Book Notes: David Sedaris, Me Talk Pretty One Day

November 10th, 2006

Me Talk Pretty One Day

Amazon link

BooksI haven’t been much of a dead-tree flipper lately, but a week ago my wife took me to hear David Sedaris speak in San Francisco, and as a result, I decided to read his book Me Talk Pretty One Day.

Most hilarious is Today’s Special, a deconstruction of the exotic food in fancy Manhattan restaurants (choice quote: “If cooking is an art, I think we’re in our Dada phase”). Sedaris serves up layers of odd recipies, like skirt steak coated with suffocated peaches and asprin sauce.

This talent at jumbling odd yet imaginative nouns takes him into amusing places as in Twelve Moments in the Life of the Artist, covering his descent into performance art via useless college courses and methamphetamines. Soon he’s hanging out with Alfred Jarry wanna-bes and their human-hair bowls. At story’s end, Sedaris is pouring a milkshake on his head in an art gallery performance before his wise-cracking, IBM computer programmer father.

Sedairs is alternately morbid, cynical, artsy, homosexual, and sentimental, but he’s not above base humor, as in You Can’t Kill The Rooster, a breakdown of his younger brother who oddly never took on the relatively refined tastes of his siblings (in that, he prefers pot to speed). The Rooster’s crass talk runs the lines of “If she’s old enough to bleed, she’s old enough to breed,” and “Fuck the stock talk, hoss, I ain’t investing in shit.” The icing on the cake is how Sedaris’ aforementioned programmer father finds such blunt banter admirable. Regarding The Rooster: “Now there’s a guy who knows how to communicate.”

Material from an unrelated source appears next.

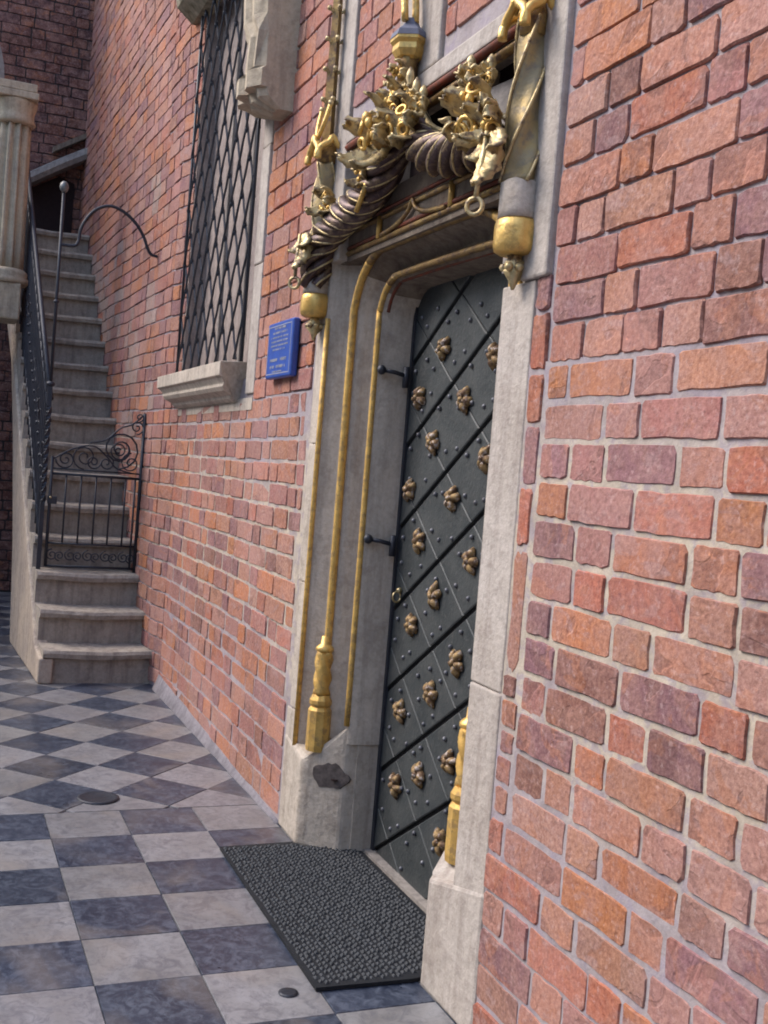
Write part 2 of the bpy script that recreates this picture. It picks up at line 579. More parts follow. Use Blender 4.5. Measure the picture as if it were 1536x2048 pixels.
def mortar_face(x0, x1, z0, z1, holes, y0=0.0012, y1=0.30, zs_=1.80, y0b=0.0065):
    return merge(mortar_part(x0, x1, z0, zs_, holes, y0, y1), mortar_part(x0, x1, zs_ + 0.0005, z1, holes, y0b, y1))


def mortar_part(x0, x1, z0, z1, holes, y0, y1):
    xs = sorted({x0, x1, *[min(max(h[k], x0), x1) for h in holes for k in (0, 1)]})
    zs = sorted({z0, z1, *[min(max(h[k], z0), z1) for h in holes for k in (2, 3)]})
    gs = []
    for i in range(len(xs) - 1):
        for j in range(len(zs) - 1):
            cx, cz = (xs[i] + xs[i + 1]) / 2, (zs[j] + zs[j + 1]) / 2
            if any(h[0] < cx < h[1] and h[2] < cz < h[3] for h in holes): continue
            gs.append(box(xs[i], xs[i + 1], y0, y1, zs[j], zs[j + 1]))
    return merge(*gs)


# ------------------------------------------------------------------ floor
ZT = 0.0
bed = part('ground', ([(-60, -60, -0.02), (60, -60, -0.02), (60, 60, -0.02), (-60, 60, -0.02)], [(0, 1, 2, 3)]), M_bed, kind='structure')
floor = part('floor', box(-11.6, 0.5, -4.0, 0.33, -0.10, -0.007), M_grout, origin=(-4, -1, 0), kind='structure')
TS = 0.303
XB = -4.563
YW = -0.004
tr = random.Random(11)


def clip(poly, ax, val, keep_less):
    out = []
    for i in range(len(poly)):
        a, b = poly[i], poly[(i + 1) % len(poly)]
        ia = (a[ax] < val) == keep_less; ib = (b[ax] < val) == keep_less
        if ia: out.append(a)
        if ia != ib:
            t = (val - a[ax]) / (b[ax] - a[ax])
            out.append((a[0] + (b[0] - a[0]) * t, a[1] + (b[1] - a[1]) * t))
    return out


def area(p): return abs(sum(p[i][0] * p[(i + 1) % len(p)][1] - p[(i + 1) % len(p)][0] * p[i][1] for i in range(len(p)))) / 2


tile_meshes = {}
rest = []


def tile(poly, dark):
    if len(poly) < 3 or area(poly) < 0.003: return
    cx = sum(p[0] for p in poly) / len(poly); cy = sum(p[1] for p in poly) / len(poly)
    sh = [(cx + (p[0] - cx) * 0.993, cy + (p[1] - cy) * 0.993) for p in poly]
    inn = [(cx + (p[0] - cx) * 0.982, cy + (p[1] - cy) * 0.982) for p in poly]
    n = len(poly); dz = tr.uniform(-0.0012, 0.0012)
    v = [(p[0], p[1], -0.03) for p in sh] + [(p[0], p[1], -0.003 + dz) for p in sh] + [(p[0], p[1], dz) for p in inn]
    f = [tuple(range(2 * n, 3 * n))]
    for i in range(n):
        q = (i + 1) % n
        f += [(i, q, n + q, n + i), (n + i, n + q, 2 * n + q, 2 * n + i)]
    if not (seen((cx, cy, 0), 150)) or cx < -10.2:
        rest.append((dark, (v, f))); return
    o = part('floor_tile', (v, f), M_td if dark else M_tl, floor, origin=(cx, cy, 0))
    t = tr.uniform(0.72, 1.0) if not dark else tr.uniform(0.6, 1.0)
    if tr.random() < 0.2: t *= 0.6
    o.color = (t, t * tr.uniform(0.95, 1.0), t * tr.uniform(0.9, 1.02), 1)


for i in range(-1, 15):            # straight courses near the camera
    for j in range(-9, 1):
        x0 = XB + i * TS; y1 = YW + (j + 1) * TS
        poly = [(x0, y1 - TS), (x0 + TS, y1 - TS), (x0 + TS, y1), (x0, y1)]
        if i == -1: continue
        poly = clip(poly, 1, 0.3, True)
        tile(poly, (i + j) % 2 == 0)
HD = TS / math.sqrt(2)
for a in range(-1, 36):            # diagonal field beyond it
    for b in range(-16, 4):
        if (a + b) % 2: continue
        cx = -4.81 - a * HD + 0.0; cy = -0.395 + b * HD
        poly = [(cx - HD, cy), (cx, cy - HD), (cx + HD, cy), (cx, cy + HD)]
        poly = clip(poly, 0, XB - 0.002, True)
        if len(poly) < 3: continue
        poly = clip(poly, 1, YW, True)
        if len(poly) < 3: continue
        poly = clip(poly, 0, -11.5, False)
        if len(poly) < 3: continue
        tile(poly, a % 2 == 0)
for dk in (True, False):
    gs = [g for d_, g in rest if d_ == dk]
    if gs:
        o = part('far_tiles', merge(*gs), M_td if dk else M_tl, floor); o['kind'] = 'stuff'
# drain cover and plug
o = part('drain_cover', lathe([(0.088, -0.01), (0.088, 0.006), (0.078, 0.009), (0.07, 0.005), (0.001, 0.006)], (-4.73, -0.675, 0), 24), M_iron, floor, True)
o = part('floor_plug', lathe([(0.028, -0.01), (0.028, 0.004), (0.02, 0.006), (0.001, 0.004)], (-2.885, -0.40, 0), 16), M_iron, floor, True)

# ------------------------------------------------------------------ walls
UC = -3.42                     # middle of the portal
rw = thing('brick_wall', 'near red brick wall to the right of the gilded stone portal', 'wall', (-1.6, 0, 0))
rr = random.Random(5)
part('mortar', mortar_face(-2.54, 0.2, -0.02, 4.4, []), M_mortar, rw)
holes = [(-2.55, -2.425, 0.62, 2.06), (-2.55, -2.44, 2.06, 4.5)]
br = lay(-2.53, 0.18, 0, 44, holes, rr)
zs = [0.62, 0.70, 0.78, 0.847, 0.927, 0.993, 1.319, 1.477, 1.64, 1.776, 1.93, 2.03]
for a, b in zip(zs, zs[1:]):
    br.append((-2.478 + rr.uniform(-0.006, 0.004), (a + b) / 2, rr.uniform(0.058, 0.072), b - a - 0.014))
make_wall(rw, br, (0, 0), 0, rr)

lw = thing('brick_wall', 'long red brick wall between the portal and the stairs, with the barred window', 'wall', (-5.6, 0, 0))
lr = random.Random(9)
WIN = (-7.0, -5.19, 1.86, 5.2)
part('mortar', mortar_face(-6.93, -4.24, -0.02, 7.3, [(-6.98, -5.2, 1.9, 4.3)]), M_mortar, lw)
br = lay(-6.93, -4.32, 0, 74, [(-6.98, -5.18, 1.80, 4.4), (-4.36, -4.3, 0.5, 0.7), (-4.38, -4.3, 1.0, 1.25), (-4.37, -4.3, 1.6, 1.8)], lr, 0.01)
make_wall(lw, br, (0, 0), 0, lr, wave=0.010)
# raked cement skirting at the foot of the wall
sec = []
for i in range(27):
    x = -6.93 + i * (2.63 / 26)
    hgt = 0.085 * (1 - ((x + 6.93) / 2.63)) + 0.012 + 0.006 * noise.noise(Vector((x * 4, 0, 0)))
    dpt = 0.030 * (1 - (x + 6.93) / 2.63) + 0.012 + 0.004 * noise.noise(Vector((x * 5, 3, 0)))
    sec.append([(x, 0.02, -0.01), (x, -dpt, -0.01), (x, -dpt, 0.006), (x, -dpt * 0.45, hgt * 0.6), (x, -0.006, hgt), (x, 0.02, hgt)])
part('skirting', loft(sec), M_cement, lw, True)

# flank of the wall beside the stairs: it steps forward and runs on slightly turned
fw = thing('brick_wall', 'weathered brick wall rising beside the stone stairs, patched with plaster', 'wall', (-9, -0.1, 0))
fr = random.Random(13)
XA, YA = -7.17, -0.045
XE = -11.5
angB = math.atan2(0.035, 1)
LB = (XA - XE) / math.cos(angB)
OB = (XE, YA - (XA - XE) * 0.035)


def fpt(s, d=0.0):            # point on the flank: s metres from its far end, d out of the wall
    return (OB[0] + s * math.cos(angB) + d * math.sin(angB), OB[1] + s * math.sin(angB) - d * math.cos(angB))


a0, a1, a2, a3 = fpt(0, -0.006), (XA, YA + 0.006), (-6.93, 0.006), (-6.93, 0.32)
part('mortar', prism([a0, a1, a2, a3, (XE, 0.32)], -0.02, 7.3), M_mortar, fw)
br = lay(0.0, LB - 0.005, 0, 74, [], fr)
patch_spots = []
for (px_, pz_, pw_, ph_) in [(2.2, 2.55, 0.75, 0.36), (3.1, 2.3, 0.5, 0.55), (3.75, 2.50, 0.30, 0.32), (2.6, 2.0, 0.45, 0.24), (3.2, 1.75, 0.35, 0.24), (3.9, 1.9, 0.22, 0.3),
                             (1.3, 2.9, 0.8, 0.5), (3.6, 3.3, 0.25, 0.3)]:
    patch_spots.append((px_ - pw_ / 2, px_ + pw_ / 2, pz_ - ph_ / 2, pz_ + ph_ / 2))
def pale(s_, z, rng):
    if any(h[0] < s_ < h[1] and h[2] < z < h[3] for h in patch_spots) and rng.random() < 0.75:
        v = rng.uniform(0.8, 1.15)
        return (0.50 * v, 0.42 * v, 0.35 * v)
    if s_ < 2.4 and z < 3.3 and rng.random() < 0.3:
        return (0.42, 0.36, 0.33)
    return None


make_wall(fw, br, OB, angB, fr, wave=0.012, cfun=pale)
aj = math.atan2(-YA, -6.93 - XA)
br = lay(0.0, math.hypot(-6.93 - XA, YA) - 0.002, 0, 74, [], fr)
make_wall(fw, br, (XA, YA), aj, fr, limit=120, wave=0.008)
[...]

Eventually, Sedaris moves to France, resulting in several stories about his expatriate adjustments. He deftly writes (still in English) the stumbling grammar spoken by a beginning French language student:

“Sometimes me cry alone at nght. That be common for I, also, but be more strong, you.”

His French teacher is not amused:

“‘Were you always this palicmkrexis?‘ she asked. ‘Even a fiuscrzsa ticiwelmun knows that a typewriter is feminine.’”

Ha, ha, ha. I open this book on the train on my way to work, and a half-hour magically vanishes into Sedaris’ fruity, pointed world.

2 comments!

  1. comment Gravatar Em - November 19th, 2006

    Someone gave me ‘Naked’ earlier and I decided Sedaris was pretty kooky. But a friend recommended reading ‘Me Talk Pretty One Day’ before/when I went to Paris for several weeks last year and I’m so glad I did–especially since I probably sounded just as bad in my French language classes. I would read some parts aloud to my husband and we would die laughing. Hope you enjoyed the rest of it.

  2. comment Gravatar Webomatica - November 19th, 2006

    Hi Em I definitely enjoyed the book. I’m moving on to another one shortly. Reading the book aloud… sounds hard! Especially the Rooster.